WHAT TO PRODUCE: Beginning with the first line, set down every line through the one containing "the true horizon", exactly as it appears, but not the pictures.

(Scripts that build scenes)
★ ★ ★

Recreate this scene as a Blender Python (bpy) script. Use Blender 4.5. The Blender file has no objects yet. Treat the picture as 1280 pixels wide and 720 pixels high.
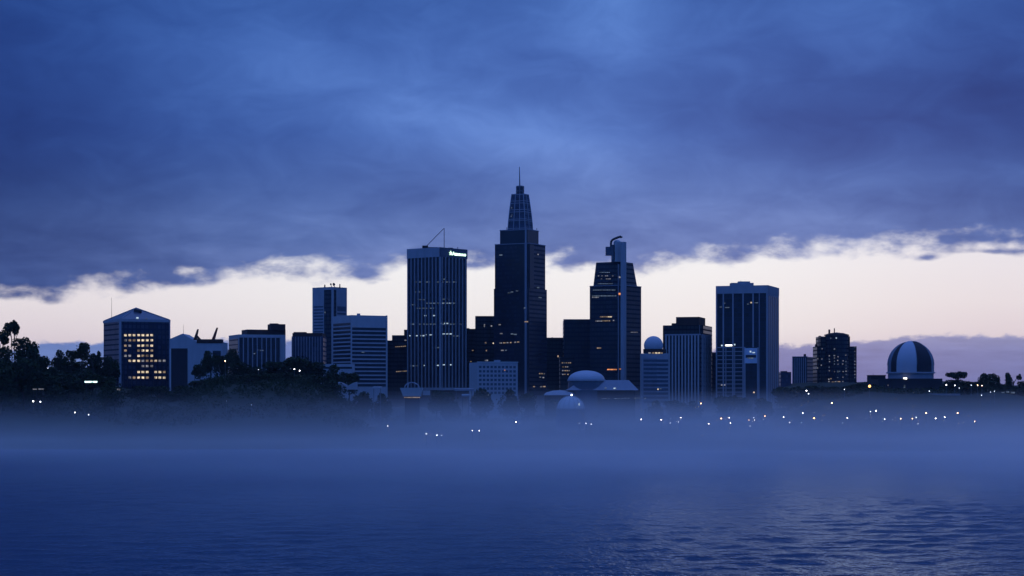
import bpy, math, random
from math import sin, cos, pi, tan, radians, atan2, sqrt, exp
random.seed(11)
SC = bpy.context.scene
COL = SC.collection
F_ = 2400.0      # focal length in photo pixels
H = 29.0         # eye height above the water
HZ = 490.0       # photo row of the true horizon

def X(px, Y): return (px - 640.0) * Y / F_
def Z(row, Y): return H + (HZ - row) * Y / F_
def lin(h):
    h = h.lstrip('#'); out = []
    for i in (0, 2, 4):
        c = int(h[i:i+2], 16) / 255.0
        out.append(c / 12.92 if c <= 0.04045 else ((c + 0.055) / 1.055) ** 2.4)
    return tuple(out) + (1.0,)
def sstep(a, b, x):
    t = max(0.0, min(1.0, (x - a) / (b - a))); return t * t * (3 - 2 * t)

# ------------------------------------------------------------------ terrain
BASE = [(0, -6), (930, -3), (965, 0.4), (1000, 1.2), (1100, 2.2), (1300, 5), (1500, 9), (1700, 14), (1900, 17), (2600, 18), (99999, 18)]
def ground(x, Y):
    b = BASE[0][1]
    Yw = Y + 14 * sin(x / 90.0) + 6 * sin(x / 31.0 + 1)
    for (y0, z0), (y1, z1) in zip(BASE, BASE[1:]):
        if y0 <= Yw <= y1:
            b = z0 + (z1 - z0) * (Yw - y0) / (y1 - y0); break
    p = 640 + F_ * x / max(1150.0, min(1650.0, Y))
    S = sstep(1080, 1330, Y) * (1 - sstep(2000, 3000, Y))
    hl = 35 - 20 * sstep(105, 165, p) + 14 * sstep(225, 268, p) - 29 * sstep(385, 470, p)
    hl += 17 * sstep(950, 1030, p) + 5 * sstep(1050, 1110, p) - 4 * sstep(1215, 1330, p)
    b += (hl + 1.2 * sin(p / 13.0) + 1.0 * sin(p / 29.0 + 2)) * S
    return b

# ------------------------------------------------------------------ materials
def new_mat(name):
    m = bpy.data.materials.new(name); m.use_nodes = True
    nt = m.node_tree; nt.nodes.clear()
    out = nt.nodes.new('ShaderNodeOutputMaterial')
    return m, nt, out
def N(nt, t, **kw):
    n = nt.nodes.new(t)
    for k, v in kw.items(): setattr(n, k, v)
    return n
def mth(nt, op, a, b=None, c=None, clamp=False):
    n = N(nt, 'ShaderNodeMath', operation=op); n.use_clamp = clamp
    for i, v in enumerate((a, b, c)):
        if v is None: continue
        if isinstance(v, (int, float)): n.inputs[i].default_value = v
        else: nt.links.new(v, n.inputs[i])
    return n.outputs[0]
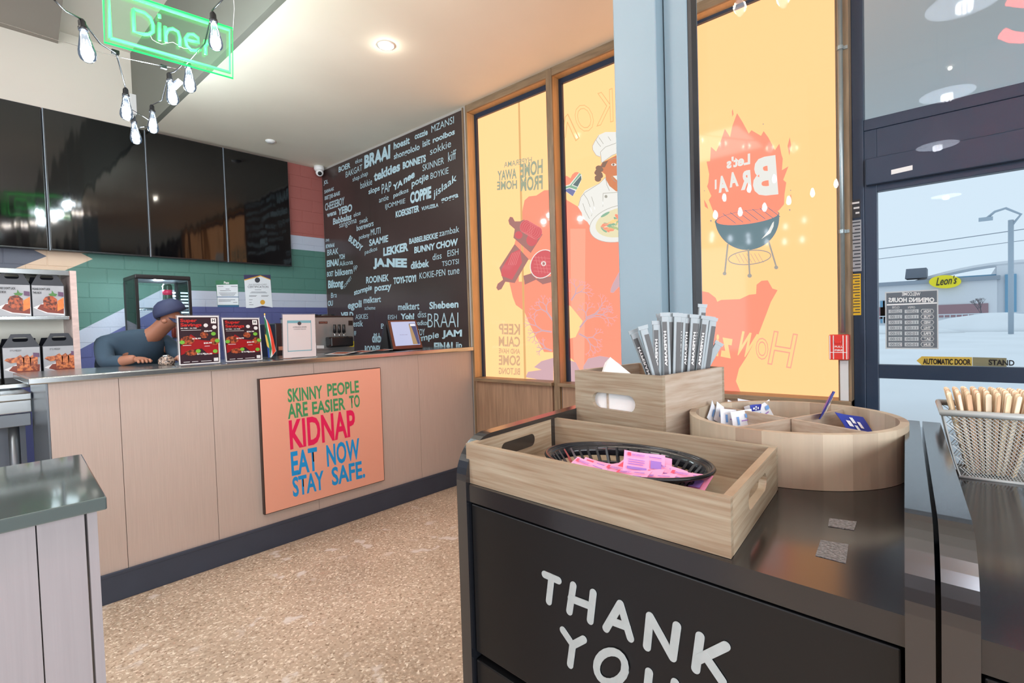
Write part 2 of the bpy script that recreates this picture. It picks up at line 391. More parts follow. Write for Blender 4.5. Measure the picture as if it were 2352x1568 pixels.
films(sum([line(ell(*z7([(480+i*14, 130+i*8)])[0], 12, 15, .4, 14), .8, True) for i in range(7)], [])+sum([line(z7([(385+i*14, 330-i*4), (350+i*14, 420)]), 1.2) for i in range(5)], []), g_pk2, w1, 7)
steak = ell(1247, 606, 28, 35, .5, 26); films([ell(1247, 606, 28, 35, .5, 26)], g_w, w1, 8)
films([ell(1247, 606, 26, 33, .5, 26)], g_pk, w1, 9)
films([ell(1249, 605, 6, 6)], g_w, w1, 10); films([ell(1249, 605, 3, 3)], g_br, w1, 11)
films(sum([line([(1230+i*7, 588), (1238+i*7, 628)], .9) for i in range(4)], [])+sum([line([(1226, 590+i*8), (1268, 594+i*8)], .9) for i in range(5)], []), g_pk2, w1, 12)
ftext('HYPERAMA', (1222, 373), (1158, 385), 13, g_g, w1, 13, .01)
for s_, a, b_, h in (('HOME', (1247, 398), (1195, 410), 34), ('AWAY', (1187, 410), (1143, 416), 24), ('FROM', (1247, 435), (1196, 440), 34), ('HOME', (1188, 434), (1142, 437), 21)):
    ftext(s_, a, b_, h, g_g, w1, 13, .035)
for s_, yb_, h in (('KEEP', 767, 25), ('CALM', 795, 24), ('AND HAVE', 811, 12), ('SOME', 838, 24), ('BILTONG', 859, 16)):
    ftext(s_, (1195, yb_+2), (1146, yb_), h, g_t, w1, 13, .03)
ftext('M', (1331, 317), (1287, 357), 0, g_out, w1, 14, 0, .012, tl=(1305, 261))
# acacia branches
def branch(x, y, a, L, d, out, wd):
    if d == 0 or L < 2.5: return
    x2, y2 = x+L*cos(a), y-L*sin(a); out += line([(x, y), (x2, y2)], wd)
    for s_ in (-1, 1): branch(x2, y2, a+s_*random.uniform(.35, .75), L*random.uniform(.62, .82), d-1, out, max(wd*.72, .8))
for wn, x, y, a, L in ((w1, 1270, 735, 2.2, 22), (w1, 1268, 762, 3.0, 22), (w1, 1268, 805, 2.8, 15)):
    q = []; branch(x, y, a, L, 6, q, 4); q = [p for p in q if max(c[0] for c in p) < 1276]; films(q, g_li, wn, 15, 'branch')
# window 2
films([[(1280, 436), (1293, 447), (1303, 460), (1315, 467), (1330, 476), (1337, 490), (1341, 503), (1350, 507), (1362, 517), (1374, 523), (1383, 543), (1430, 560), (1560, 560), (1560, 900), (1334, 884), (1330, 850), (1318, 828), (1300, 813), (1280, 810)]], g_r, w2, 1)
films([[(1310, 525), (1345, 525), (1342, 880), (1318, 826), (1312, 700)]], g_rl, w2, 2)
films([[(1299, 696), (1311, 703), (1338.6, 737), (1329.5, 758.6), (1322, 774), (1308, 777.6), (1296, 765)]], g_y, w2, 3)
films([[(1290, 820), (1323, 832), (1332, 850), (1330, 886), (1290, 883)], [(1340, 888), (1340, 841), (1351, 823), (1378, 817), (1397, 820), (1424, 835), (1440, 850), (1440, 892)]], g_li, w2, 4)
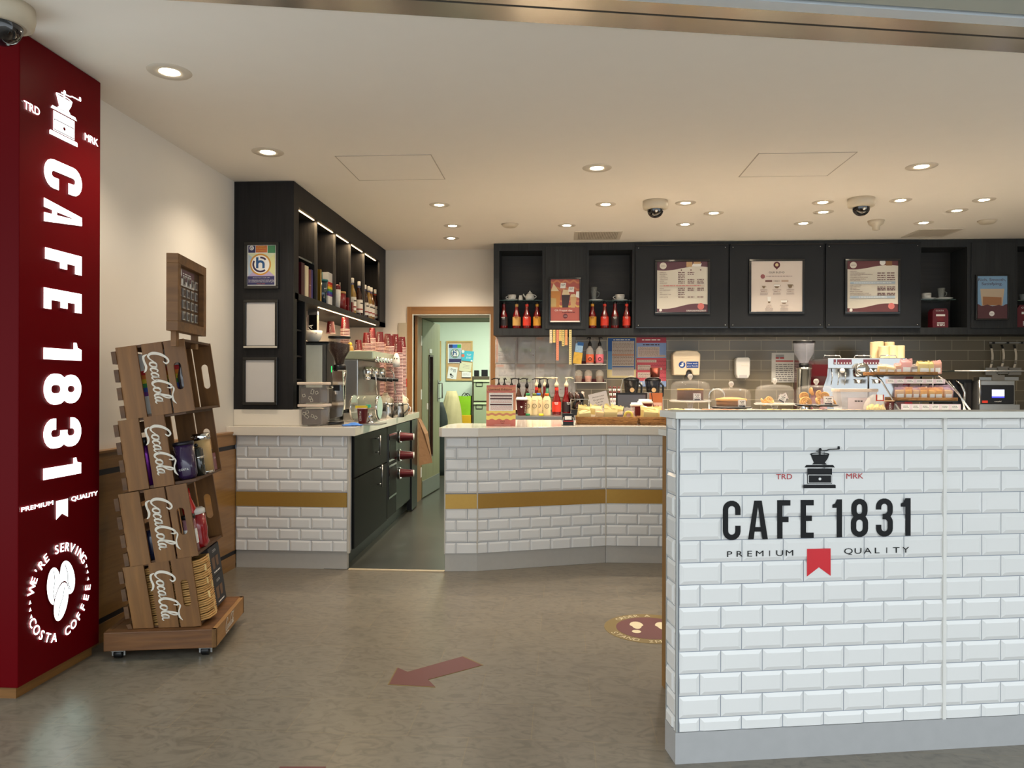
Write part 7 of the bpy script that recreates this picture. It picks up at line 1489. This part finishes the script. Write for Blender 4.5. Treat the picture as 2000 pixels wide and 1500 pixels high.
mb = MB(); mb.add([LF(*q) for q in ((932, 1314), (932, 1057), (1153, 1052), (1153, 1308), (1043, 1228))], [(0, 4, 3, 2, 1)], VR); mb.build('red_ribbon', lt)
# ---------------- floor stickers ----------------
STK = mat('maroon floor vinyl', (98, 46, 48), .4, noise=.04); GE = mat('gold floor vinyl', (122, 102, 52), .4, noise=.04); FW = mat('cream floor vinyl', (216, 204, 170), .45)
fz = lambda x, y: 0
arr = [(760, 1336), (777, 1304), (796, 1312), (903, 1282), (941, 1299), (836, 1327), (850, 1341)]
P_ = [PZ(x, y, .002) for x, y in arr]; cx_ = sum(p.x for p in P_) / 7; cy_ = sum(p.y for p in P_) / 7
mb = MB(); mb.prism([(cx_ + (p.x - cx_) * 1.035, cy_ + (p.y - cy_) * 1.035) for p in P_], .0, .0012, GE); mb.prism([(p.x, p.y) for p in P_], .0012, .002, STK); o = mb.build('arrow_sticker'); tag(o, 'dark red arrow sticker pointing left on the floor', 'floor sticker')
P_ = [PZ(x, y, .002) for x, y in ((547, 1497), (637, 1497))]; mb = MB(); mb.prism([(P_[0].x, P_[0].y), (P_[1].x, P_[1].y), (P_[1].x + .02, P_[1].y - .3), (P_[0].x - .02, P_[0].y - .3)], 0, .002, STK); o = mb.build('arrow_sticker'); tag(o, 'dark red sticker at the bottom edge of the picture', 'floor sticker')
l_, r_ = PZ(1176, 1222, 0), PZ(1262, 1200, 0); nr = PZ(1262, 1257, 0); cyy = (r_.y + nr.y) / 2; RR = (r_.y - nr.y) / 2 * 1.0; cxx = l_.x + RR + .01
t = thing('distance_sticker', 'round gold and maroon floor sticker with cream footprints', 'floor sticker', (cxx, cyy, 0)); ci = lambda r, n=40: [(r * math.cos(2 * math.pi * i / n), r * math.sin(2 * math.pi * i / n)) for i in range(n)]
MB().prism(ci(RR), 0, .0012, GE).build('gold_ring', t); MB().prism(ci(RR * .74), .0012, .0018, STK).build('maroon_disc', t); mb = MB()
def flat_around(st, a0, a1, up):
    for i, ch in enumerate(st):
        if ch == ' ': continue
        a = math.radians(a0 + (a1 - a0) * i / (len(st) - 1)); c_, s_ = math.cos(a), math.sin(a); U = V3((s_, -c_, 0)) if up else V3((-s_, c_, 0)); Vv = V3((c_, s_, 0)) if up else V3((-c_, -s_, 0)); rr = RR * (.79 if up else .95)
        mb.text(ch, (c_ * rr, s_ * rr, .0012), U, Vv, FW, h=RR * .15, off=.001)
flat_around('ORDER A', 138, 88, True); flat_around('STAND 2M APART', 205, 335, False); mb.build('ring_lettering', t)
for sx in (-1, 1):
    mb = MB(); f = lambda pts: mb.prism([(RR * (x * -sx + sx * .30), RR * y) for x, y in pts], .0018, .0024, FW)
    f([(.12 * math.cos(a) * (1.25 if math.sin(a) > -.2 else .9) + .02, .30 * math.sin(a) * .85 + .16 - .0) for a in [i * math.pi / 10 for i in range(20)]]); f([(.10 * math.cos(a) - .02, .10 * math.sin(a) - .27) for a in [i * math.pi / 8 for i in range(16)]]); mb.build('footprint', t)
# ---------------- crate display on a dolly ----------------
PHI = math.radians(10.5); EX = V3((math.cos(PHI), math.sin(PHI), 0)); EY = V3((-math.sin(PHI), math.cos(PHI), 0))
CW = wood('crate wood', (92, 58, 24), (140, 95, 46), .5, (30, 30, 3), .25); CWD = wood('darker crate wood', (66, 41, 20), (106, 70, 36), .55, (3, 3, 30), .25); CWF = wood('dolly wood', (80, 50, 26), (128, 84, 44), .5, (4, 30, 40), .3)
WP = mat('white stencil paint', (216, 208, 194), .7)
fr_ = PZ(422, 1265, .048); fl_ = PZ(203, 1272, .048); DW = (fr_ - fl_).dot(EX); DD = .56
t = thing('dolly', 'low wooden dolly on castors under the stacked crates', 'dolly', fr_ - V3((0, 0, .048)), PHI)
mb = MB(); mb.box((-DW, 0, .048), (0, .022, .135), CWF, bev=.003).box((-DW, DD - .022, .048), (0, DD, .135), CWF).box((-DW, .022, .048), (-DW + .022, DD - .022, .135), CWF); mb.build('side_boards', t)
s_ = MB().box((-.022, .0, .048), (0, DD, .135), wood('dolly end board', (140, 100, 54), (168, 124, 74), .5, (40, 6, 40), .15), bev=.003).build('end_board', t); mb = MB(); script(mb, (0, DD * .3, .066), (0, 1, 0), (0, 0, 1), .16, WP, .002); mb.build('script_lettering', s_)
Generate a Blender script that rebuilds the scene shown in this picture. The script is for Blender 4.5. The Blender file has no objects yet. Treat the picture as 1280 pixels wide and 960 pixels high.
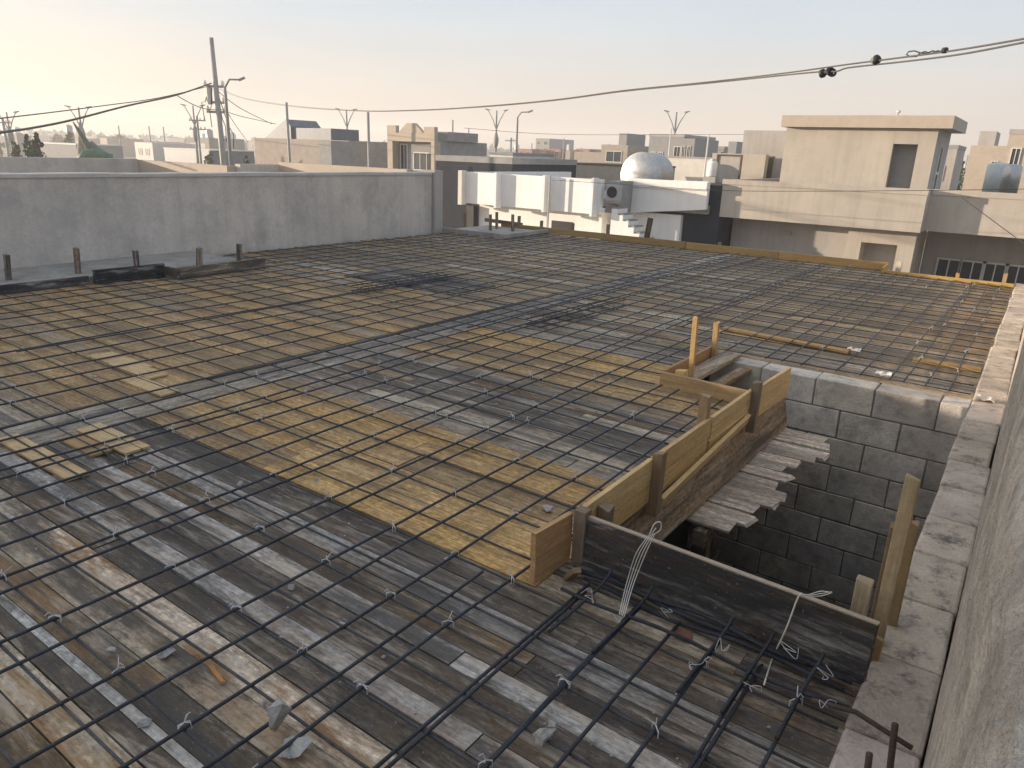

★ ★ ★

EXERCISE RESPONSE:
Recreate this scene as a Blender Python (bpy) script. Use Blender 4.5. The Blender file has no objects yet. Treat the picture as 1280 pixels wide and 720 pixels high.
import bpy, math, random
from math import sin, cos, pi, tan, radians, atan2, sqrt, exp
random.seed(11)
SC = bpy.context.scene
COL = SC.collection
F_ = 2400.0      # focal length in photo pixels
H = 29.0         # eye height above the water
HZ = 490.0       # photo row of the true horizon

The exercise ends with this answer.